Motivic equivalence of algebraic groups

TL;DR

This paper establishes criteria for motivic equivalence of semisimple algebraic groups using higher Tits p-indices, enabling classification of classical groups and linking motivic classes to stable birational equivalence of Severi-Brauer varieties.

Contribution

It provides a comprehensive classification of absolutely simple classical groups up to motivic equivalence based on algebraic structures and introduces criteria using higher Tits p-indices.

Findings

Complete classification of classical groups up to motivic equivalence.

Criteria for motivic equivalence based on higher Tits p-indices.
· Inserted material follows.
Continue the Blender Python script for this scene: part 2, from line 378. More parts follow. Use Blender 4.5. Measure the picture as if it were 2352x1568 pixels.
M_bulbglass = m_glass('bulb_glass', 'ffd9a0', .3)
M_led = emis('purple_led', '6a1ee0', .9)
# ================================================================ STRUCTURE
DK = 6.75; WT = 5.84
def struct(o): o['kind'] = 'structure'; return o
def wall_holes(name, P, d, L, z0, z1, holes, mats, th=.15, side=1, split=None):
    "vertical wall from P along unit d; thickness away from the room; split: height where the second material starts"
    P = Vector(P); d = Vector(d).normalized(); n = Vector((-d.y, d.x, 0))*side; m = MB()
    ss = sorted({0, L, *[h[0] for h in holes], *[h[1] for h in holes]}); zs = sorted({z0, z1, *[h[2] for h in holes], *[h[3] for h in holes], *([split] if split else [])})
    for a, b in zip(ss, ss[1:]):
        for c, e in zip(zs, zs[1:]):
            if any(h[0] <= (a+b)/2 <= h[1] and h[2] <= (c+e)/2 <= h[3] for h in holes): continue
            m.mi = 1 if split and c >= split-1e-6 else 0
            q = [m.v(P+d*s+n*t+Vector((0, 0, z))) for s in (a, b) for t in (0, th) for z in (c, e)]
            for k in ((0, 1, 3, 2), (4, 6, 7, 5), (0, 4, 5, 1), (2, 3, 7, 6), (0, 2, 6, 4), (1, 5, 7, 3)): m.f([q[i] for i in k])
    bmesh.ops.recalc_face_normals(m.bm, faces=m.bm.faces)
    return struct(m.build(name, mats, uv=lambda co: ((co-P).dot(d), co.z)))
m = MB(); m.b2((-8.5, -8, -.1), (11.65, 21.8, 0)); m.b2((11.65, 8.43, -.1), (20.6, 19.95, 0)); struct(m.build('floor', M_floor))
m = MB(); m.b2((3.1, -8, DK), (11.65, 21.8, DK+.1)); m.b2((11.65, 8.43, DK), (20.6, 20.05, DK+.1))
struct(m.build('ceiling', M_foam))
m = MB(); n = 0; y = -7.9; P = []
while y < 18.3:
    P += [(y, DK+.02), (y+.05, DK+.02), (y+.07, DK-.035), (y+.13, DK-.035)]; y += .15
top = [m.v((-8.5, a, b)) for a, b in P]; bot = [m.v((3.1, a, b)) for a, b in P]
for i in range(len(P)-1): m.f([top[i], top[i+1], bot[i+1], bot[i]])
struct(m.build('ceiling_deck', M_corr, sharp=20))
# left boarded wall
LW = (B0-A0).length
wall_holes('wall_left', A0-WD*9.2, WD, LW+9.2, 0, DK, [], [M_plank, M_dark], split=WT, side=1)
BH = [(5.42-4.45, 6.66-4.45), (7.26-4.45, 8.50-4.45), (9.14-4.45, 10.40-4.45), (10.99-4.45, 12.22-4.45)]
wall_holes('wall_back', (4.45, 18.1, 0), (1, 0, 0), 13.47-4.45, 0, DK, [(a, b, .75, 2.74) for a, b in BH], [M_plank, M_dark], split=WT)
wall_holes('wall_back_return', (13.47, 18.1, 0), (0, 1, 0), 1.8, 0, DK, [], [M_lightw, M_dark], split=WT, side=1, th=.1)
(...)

Bijection between stable birational classes of Severi-Brauer varieties and motivic classes of projective linear groups.

Abstract

Two semisimple algebraic groups of the same type are said to be motivic equivalent if the motives of the associated projective homogeneous varieties of the same type are isomorphic. We give general criteria of motivic equivalence in terms of the so-called higher Tits p-indices of algebraic groups. These results allow to give a complete classification of absolutely simple classical groups up to motivic equivalence in terms of the underlying algebraic structures. Among other applications of this classification, we deduce that there is a bijection between the stable birational equivalence classes of Severi-Brauer varieties of fixed dimension and the motivic equivalence classes of projective linear groups of the same rank.